▸ **Dataset extract**
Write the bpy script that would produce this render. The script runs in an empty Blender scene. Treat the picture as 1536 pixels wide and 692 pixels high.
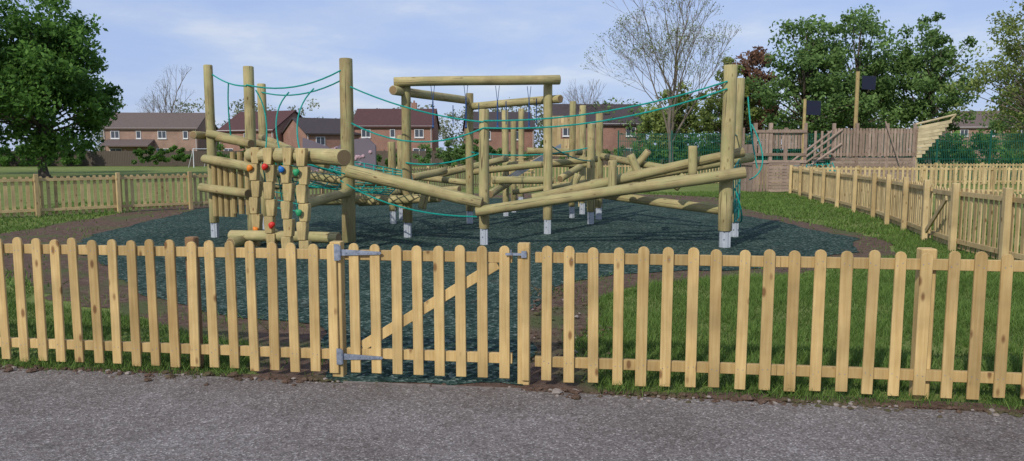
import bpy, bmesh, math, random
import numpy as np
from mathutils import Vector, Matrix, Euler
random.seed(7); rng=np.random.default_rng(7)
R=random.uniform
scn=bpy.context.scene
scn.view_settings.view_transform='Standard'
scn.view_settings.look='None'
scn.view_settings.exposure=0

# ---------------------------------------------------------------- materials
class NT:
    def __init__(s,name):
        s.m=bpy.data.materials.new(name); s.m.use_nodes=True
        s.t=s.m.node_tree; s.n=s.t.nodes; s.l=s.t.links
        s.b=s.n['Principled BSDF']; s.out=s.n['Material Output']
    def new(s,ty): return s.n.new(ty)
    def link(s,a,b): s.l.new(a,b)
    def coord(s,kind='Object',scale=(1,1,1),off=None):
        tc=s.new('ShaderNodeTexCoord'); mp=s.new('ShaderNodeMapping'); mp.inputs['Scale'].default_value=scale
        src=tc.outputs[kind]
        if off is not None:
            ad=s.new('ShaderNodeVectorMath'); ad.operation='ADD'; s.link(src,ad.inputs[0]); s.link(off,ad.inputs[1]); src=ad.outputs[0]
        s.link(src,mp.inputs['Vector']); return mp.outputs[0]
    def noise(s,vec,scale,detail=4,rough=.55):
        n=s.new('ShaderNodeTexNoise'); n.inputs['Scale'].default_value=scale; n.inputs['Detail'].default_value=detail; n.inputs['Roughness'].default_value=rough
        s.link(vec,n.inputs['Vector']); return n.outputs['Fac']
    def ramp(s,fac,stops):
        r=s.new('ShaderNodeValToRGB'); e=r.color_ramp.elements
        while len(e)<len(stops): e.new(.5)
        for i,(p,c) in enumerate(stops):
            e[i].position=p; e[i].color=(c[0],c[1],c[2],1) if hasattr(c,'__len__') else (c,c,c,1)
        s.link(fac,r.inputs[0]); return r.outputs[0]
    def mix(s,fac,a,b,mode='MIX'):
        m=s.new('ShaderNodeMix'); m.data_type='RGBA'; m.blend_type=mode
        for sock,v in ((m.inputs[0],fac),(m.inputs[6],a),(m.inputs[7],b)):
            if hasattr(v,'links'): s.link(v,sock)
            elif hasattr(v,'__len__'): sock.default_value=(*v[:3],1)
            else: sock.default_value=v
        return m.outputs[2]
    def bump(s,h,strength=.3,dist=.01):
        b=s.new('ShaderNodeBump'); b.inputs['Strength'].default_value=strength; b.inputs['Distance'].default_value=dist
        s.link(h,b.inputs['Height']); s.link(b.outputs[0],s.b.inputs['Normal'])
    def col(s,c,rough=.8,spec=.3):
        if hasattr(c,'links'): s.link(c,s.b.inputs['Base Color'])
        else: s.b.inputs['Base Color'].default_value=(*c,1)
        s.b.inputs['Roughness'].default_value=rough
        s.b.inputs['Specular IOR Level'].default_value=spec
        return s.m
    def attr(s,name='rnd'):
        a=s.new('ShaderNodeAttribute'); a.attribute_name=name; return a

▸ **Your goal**
Quote, exactly and only, the lines from the first line of the data above through the line containing "scn.view_settings.exposure=0". The pictures do not belong in it.

▸ **Task response**
Write the bpy script that would produce this render. The script runs in an empty Blender scene. Treat the picture as 1536 pixels wide and 692 pixels high.
import bpy, bmesh, math, random
import numpy as np
from mathutils import Vector, Matrix, Euler
random.seed(7); rng=np.random.default_rng(7)
R=random.uniform
scn=bpy.context.scene
scn.view_settings.view_transform='Standard'
scn.view_settings.look='None'
scn.view_settings.exposure=0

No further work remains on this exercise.